Star Trek 412: Rocks and Shoals

412. Rocks and Shoals

FORMULA: The Ship + To the Death + Hippocratic Oath

WHY WE LIKE IT: Kira's new routine. Remata'Klan.

WHY WE DON'T: Garak says "there's hope for you yet" once too many times.

REVIEW: After narrowly escaping a shipwreck in Children of Time, the crew finally goes down on a quarry planet (which nonetheless has a lot of scope thanks to real and digital bodies of water), but the Defiant is thankfully not sacrificed. Dax is injured and O'Brien's ripped his pants (a great moment). That would be bad enough, but there are Jem'Hadar there too. It's a classic Pacific Theater confrontation while both sides await rescue.

The Jem'Hadar are the honorable kind and Third Remata'Klan is a sympathetic and wise character. But doomed. All his scenes with his men and with Sisko are excellent and create the emotional context for our heroes regrettably butchering the Jem'Hadar at the end. Keevan is a true Vorta, devious to the last, but by default not as interesting. Note that Nog probably sheds his "first blood" in this episode, and that he and Garak get a good moment that says the events of Empok Nor have not been forgotten (which so often happens in episodic television like this).
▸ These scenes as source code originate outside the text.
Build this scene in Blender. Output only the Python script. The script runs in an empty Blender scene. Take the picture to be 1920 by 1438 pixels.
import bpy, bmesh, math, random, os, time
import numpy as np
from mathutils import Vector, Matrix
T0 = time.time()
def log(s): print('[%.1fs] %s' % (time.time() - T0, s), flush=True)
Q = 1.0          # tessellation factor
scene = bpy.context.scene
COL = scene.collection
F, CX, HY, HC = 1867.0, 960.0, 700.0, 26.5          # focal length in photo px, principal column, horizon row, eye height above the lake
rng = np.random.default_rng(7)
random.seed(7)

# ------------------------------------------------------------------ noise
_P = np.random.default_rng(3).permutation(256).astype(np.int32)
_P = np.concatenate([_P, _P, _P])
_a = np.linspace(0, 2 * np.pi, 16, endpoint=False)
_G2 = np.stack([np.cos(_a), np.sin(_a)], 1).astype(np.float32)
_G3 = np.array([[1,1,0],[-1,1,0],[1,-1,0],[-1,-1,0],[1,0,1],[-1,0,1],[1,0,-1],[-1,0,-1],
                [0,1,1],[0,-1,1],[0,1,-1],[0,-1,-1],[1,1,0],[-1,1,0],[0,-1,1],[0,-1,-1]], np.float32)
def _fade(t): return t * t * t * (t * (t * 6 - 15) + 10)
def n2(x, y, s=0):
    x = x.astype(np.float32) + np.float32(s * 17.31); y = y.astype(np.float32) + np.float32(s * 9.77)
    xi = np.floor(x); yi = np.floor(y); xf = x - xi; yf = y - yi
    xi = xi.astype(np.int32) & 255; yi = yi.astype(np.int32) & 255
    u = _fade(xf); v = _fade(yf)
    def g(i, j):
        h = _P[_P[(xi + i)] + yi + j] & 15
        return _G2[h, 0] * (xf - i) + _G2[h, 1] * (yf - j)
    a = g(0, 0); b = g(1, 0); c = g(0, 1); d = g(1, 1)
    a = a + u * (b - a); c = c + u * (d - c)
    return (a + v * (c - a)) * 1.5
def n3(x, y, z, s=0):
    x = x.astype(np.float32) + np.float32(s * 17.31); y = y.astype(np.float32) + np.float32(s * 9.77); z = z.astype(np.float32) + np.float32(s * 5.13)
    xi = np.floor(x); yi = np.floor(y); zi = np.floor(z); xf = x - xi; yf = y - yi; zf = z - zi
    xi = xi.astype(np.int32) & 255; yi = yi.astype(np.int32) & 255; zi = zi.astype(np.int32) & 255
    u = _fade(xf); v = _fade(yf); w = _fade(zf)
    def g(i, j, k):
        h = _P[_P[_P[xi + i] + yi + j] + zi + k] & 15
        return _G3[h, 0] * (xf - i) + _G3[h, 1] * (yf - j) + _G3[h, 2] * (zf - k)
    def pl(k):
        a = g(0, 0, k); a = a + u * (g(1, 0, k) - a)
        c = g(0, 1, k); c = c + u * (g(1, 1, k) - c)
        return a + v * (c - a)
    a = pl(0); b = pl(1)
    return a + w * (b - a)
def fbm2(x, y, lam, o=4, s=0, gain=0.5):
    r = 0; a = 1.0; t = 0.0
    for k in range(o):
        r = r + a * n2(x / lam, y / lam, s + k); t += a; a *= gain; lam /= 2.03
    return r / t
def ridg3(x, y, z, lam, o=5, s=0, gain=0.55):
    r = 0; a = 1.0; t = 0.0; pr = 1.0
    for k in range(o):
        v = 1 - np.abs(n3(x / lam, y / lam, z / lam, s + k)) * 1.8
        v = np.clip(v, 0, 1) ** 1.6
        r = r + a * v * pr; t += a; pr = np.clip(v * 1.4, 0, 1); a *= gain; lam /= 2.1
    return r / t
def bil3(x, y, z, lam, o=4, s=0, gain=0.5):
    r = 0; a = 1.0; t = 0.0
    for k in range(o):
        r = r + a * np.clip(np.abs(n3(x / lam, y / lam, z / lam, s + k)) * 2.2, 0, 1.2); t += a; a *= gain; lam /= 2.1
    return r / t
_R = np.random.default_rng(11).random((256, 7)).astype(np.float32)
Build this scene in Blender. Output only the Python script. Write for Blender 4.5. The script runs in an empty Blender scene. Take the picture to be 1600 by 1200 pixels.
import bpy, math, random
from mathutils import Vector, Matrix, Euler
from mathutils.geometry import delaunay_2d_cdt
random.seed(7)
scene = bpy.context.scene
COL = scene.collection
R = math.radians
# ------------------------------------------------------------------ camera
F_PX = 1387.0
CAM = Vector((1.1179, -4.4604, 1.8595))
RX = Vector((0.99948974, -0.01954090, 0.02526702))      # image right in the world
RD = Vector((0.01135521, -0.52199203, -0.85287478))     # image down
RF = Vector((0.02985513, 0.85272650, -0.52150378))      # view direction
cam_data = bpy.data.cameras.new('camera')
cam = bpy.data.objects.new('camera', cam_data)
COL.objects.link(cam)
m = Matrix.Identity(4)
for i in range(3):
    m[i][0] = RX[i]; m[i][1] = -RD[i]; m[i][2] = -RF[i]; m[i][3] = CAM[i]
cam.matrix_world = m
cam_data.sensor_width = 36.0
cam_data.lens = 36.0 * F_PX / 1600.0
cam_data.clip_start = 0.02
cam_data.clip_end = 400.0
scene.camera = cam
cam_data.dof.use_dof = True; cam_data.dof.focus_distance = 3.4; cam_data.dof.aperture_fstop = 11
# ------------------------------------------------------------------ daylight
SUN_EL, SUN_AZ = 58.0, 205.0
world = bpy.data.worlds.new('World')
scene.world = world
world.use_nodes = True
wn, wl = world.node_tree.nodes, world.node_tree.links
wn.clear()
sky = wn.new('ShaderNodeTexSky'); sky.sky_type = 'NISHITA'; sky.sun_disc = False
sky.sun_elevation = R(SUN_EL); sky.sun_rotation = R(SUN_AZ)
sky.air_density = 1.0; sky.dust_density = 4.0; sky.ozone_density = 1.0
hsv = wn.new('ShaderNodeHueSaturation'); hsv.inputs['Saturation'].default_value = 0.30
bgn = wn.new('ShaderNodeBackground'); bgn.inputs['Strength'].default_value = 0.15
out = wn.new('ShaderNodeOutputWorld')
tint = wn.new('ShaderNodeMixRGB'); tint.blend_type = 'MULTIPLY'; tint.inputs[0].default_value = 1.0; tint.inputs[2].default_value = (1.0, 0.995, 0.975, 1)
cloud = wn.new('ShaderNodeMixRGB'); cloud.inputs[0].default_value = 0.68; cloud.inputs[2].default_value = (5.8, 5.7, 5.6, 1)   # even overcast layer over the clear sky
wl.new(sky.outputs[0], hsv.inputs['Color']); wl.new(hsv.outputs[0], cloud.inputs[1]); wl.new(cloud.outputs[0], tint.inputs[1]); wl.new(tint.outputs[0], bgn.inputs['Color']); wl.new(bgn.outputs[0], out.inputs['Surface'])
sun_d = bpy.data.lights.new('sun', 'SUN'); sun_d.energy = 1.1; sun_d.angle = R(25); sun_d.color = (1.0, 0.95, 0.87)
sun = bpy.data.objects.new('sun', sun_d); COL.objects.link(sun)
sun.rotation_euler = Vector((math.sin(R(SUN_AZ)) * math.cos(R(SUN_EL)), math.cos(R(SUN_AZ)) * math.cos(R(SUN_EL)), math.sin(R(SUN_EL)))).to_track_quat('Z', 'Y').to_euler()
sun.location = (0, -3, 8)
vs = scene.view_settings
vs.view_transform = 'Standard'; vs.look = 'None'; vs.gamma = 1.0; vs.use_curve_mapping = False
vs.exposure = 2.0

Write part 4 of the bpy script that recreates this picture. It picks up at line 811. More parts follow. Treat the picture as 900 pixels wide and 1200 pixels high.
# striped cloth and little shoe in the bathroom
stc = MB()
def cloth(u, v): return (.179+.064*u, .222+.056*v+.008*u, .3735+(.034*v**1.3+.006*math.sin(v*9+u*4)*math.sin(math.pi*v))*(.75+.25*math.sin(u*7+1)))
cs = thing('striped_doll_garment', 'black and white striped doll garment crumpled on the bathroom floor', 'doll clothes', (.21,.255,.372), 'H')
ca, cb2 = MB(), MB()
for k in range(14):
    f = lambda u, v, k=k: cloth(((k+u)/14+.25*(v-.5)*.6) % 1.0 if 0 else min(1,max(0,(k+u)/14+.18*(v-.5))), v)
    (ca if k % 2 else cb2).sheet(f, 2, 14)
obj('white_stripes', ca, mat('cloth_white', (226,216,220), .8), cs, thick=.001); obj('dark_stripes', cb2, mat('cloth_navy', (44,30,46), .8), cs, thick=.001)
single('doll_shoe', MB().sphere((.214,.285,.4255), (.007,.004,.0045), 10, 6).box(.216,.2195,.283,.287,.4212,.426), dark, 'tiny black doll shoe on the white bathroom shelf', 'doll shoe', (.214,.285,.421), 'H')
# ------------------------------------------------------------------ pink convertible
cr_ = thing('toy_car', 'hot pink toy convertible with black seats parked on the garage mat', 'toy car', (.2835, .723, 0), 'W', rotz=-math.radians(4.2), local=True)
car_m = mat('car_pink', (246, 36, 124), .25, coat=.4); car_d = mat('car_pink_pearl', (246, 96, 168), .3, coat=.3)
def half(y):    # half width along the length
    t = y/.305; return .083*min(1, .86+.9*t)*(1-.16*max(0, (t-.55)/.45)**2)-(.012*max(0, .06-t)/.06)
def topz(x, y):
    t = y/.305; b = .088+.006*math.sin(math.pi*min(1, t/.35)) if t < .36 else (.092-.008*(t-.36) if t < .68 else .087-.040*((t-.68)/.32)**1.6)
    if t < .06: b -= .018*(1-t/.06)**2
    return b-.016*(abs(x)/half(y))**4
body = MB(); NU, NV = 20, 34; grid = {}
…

The main plot is a strong war story, but the station sequences are equally powerful. More so even. Kira's mirror is used to reflect her sins back at her, and though she tries to smile, she's obviously dying inside. They're sins of indolence. In trying to save lives, she's become a collaborator, but she can't quite see it. It takes a vedek hanging herself on the Promenade for the lights to turn back on in her soul in a shocking sequence that reminds one of Vietnam's burning monks. Chillingly directed.

LESSON: It's a small galaxy, full of small planets.

REWATCHABILITY - High: At its core a horror story, both threads force or cajole our heroes into betraying their ethics. And it looks good too.

Comments

Anonymous said…
One of the strengths of ST:DS9 is that events are forgotten less than the rest of the shows of the franchise.

Garek's remark is a good example. When they are missed, it's rarely as glaring as in the other shows.

How many times are fully lifelike androids encountered in ST:TOS but forgotten about? Let alone the fact after all the ones in that series that Data should be so rare in ST:TNG.

Oh, well. Just sit back and relax and remember it is just a show.
Siskoid said…
TOS was very much made so that every episode was independent from every other. There are rarely if ever any references to past "continuity". A sign of the times, I guess.

The movies made extensive use of continuity, so by the 70s and 80s, we were living in a different entertainment reality.
Matthew Turnage said…
This is one of my all-time favorites. Phil Morris is greate as Remata'Klan.
Siskoid said…
Probably my favorite Jem'Hadar of all time.
One of my favorite episodes of DS9- at least the Jem'hadar half. The station part really annoys me- it feels like the Bajorans were so scarred by the Occupation that they see EVERYTHING as the Occupation. They treated the Federation that way, and now here's Kira calling herself a collaborator. But she is 'collaborating' (per orders and treaty) with a power her people has made peace with, that works with her and gives the Bajorans equality.

Maybe the Cardassian Occupation started that way, too- but this situation feels VERY different, and the idea of a 'resistance' against an allied power... well, it makes the Bajorans feel like that crazy guy in the woods stockpiling guns and muttering to himself "Can't trust those Rusky SOBs, they're gonna turn on us- gotta start hitting 'em where ti counts" because he's stuck on the Cold War. (Though with current sentiments toward Russia, perhaps that's a bad example. :-) )

It just seems like the Bajorans can't tell the difference between a hostile force enslaving them, and an allied (if unloved) power with whom they have a treaty SPECIFICALLY to avoid violence or reprisals. I dunno; I suppose the French Resistance operated under similar conditions? Either way, it feels like they have really short memories about why they're NOT fighting the Dominion, and trying to find a way to fight them anyway- which rather invites the true, hostile occupation that they seem to fear.